Tongda Group released its audited results for the year ended 31 December 2025, highlighting a successful turnaround following last year’s heavy impairment-driven loss.
Financial Performance • Revenue reached HK$5.18 billion, a 1.6% rise versus 2024 on a like-for-like basis (excluding last year’s divested high-precision components business). • Gross margin rebounded to 15.3% from a 5.9% loss margin in 2024, fuelled by lower depreciation, tighter cost control and a sharp fall in inventory provisions (HK$14.10 million vs HK$508.89 million). • Profit attributable to shareholders came in at HK$120.36 million, reversing the prior-year loss of HK$3.94 billion. • Basic and diluted EPS were HK$0.62, compared with a restated loss per share of HK$20.25 a year earlier. • No final dividend was proposed.
Segment Highlights • Consumer Electronics Structural Components generated HK$4.04 billion, or 78.0% of group revenue, down 10.9% year on year, reflecting the April 2024 disposal of the high-precision components unit. • Household & Sports Goods delivered HK$1.14 billion, up 8.0% and representing 22.0% of total sales, emerging as a key growth driver. • Mainland China remained the largest market with HK$3.69 billion of sales; Asia Pacific ex-China contributed HK$621.81 million, while Europe and the United States accounted for HK$515.05 million and HK$186.76 million respectively.
Cost & Expense Dynamics • Cost of sales fell 25.9% to HK$4.39 billion, reflecting the absence of the divested business and reduced depreciation (down HK$358.63 million). • General and administrative expenses dropped 41.5% to HK$652.61 million, aided by lower R&D spending after the disposal. • Finance costs declined 48.4% to HK$49.80 million following debt reduction funded by disposal proceeds.
Balance-Sheet & Cash Flow • Cash and cash equivalents, time deposits and pledged deposits totalled HK$1.61 billion at year-end. • Net current assets improved to HK$1.11 billion (2024: HK$777.32 million). • Total borrowings comprised HK$594.58 million due within one year and HK$468.25 million long-term; the group remained in a net cash position, rendering the gearing ratio not applicable. • Operating cash inflow was HK$200.35 million; capital expenditure was trimmed to HK$200.0 million from HK$454.0 million.

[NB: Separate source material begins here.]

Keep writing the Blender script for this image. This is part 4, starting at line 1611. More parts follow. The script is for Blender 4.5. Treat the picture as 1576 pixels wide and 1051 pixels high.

Operational Developments • Completion of the high-precision components business disposal on 3 April 2024 boosted financial flexibility and cut administrative and R&D costs. • New Industry 4.0 facilities in Malaysia and a network communications plant in Vietnam commenced operation, improving geographic diversification and proximity to international clients.
Strategic Focus Management will concentrate resources on higher-margin smartphone structural parts—particularly glass-fibre casings—while scaling intelligent manufacturing capabilities in household and sports goods. The group emphasises maintaining a solid balance sheet, disciplined R&D investment and continued optimisation of its product and customer mix.
No material acquisitions, disposals or significant contingent liabilities were reported after the balance-sheet date.